Antiquities in the Attic
Digitization offers a fundamentally new and different way of interacting with archives. According to the traditional process of accessing archival images, one must first gain institutional permission to access a photo archive. One must then locate the right slide or photo print boxes, which are commonly cloistered away in dusty corners of basements or attics, and then obtain a working light box or slide projector to properly view the details of film slides. Even getting to this stage depends on the author of the photographs having been conscientious enough to label their work clearly. On top of all this, the photographs themselves must still exist, decades after production.
With the launch of the ACOR Photo Archive, this time-consuming analogue process has been whittled down to that of a Google-search-like experience. Content can be accessed across the globe, on a single platform. The images are searchable by the name of the cultural heritage site (designed to adapt to the varying transliterations of Arabic), the objects found in the photo, the names of the people represented, and many other types of information embedded in the photo’s metadata. New tags are added every day, so that going forward, the site can act like a visual bibliography. For example, if you search for Qasr Amra, the most famous of Jordan’s desert castles, the results will not only return images of the castle itself, but also photos of all the country’s other desert castles.
An Important and Growing Movement
ACOR Photo Archive’s material is a unique collection due to the diversity of subjects it includes.

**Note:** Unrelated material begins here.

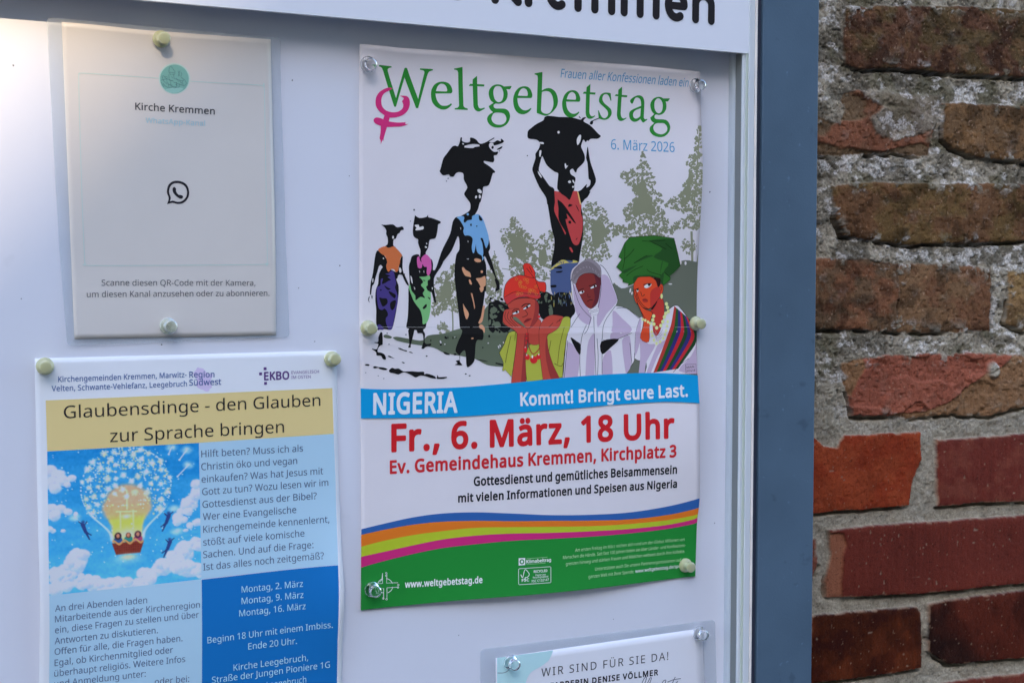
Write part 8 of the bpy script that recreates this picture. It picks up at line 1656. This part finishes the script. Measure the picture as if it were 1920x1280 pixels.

It currently provides a representative record of Jordan’s archeological and social history spanning from 1955 to the early 2000s. Photos soon-to-be-digitized will feature subjects from the 1970s onwards in Syria, Yemen, Iraq, Saudi Arabia, Lebanon, Palestine, and Iran. Its historic photos of important sites are free to use and could be mobilized to support research proposals and grant applications.
The archive is currently made up of two main photography collections. One was donated by Jane Taylor, a British long-term resident of Jordan, a published author famous for her photographs of Petra. The second was donated by Jordanian-American, Rami G. Khouri, a published author on Jordan’s archaeology and respected political analyst who writes an internationally syndicated column for Agence Global. These large collections of around 15,000-20,000 images are accompanied by the photography collections of other travelers and archaeologists, which together offer a visual and textual record stretching back to the 1950s.
What all the authors of ACOR archive’s photos have in common is the desire to share knowledge of archaeology & the history of the region. Writing after the death of renowned archaeologist Jim Sauer, Khouri summed up this sentiment best: “[Jim Sauer] made the complex easy to understand, distant history relevant to life in Jordan today, and intricate technicalities of archaeology and pottery a source of endless wonder and joy for lay people like myself.”[1]
The ACOR’s archival images are valuable as records of change for both archaeological-cultural heritage sites (more than two-hundred are represented in Jordan alone), as well as daily life in the Middle East over the past seventy years. Indeed, this record of change means that the archive has the potential to impact future heritage preservation projects across the region. They allow visual comparison with the past, thereby illustrating recent damage and helping experts and local communities decide how sites should be managed in the future.
ACOR’s Photo Archive is part of a growing trend of digital archives across the region. NYU Abu Dhabi’s archive has an extensive collection of historic photos featured on its Instagram page (widening its popular appeal through more tongue-in-cheek posts). Darat al-Funun, an art gallery housed in Amman’s fashionable Jabal al-Webdeih district, also hosts an exhaustive online archive of video and images relating to the gallery’s exhibitions. It also features artist talks and musical performances over its almost thirty-year history. On a smaller scale, there are commendable efforts at documenting the modern visual heritage of the region, such as the Sultan-al-Qassemi-managed Instagram dedicated to highlighting the architectural heritage of the Emirate of Sharjah in the UAE. (You can check out ACOR’s instagram here.)
Threats to Cultural Heritage
One of the motivating factors for digitizing and uploading the archive is the imperative to document and preserve the heritage of the Middle East, as it goes through another decade of dramatic aesthetic and political change. The stakes involved in these transformations are highlighted by the saddening example of Khaled Assad, director of antiquities at Palmyra Museum in Syria. Assad went to his grave in 2015 protecting the location of priceless artifacts under his care from ISIS.
Armed conflict is not the only threat needing to be faced. Far less dramatic, but potentially as destructive, is the ordinary process of ageing photographs, which, if lost, would erase vast amounts of cultural history. Digitizing as fast as possible is essential to ensuring that old images can survive as a reliable historical record. By making digital copies of past images accessible, present and future knowledge production is positively impacted, and the active or accidental suppression of knowledge is avoided.
ACOR Photo Archive’s digitization project has already born fruit in this respect. It is possible to access a digitized image of the Umayyad mosque in Aleppo, Syria, photographed in 1982, by archaeologist and author Linda Jacobs. The photograph offers a stark contrast with the current mosque; severely damaged by heavy fighting with its minaret reduced to rubble in 2013. In the future, collating such images could be of significant help to restorers and conservationists seeking to faithfully repair this and other monuments.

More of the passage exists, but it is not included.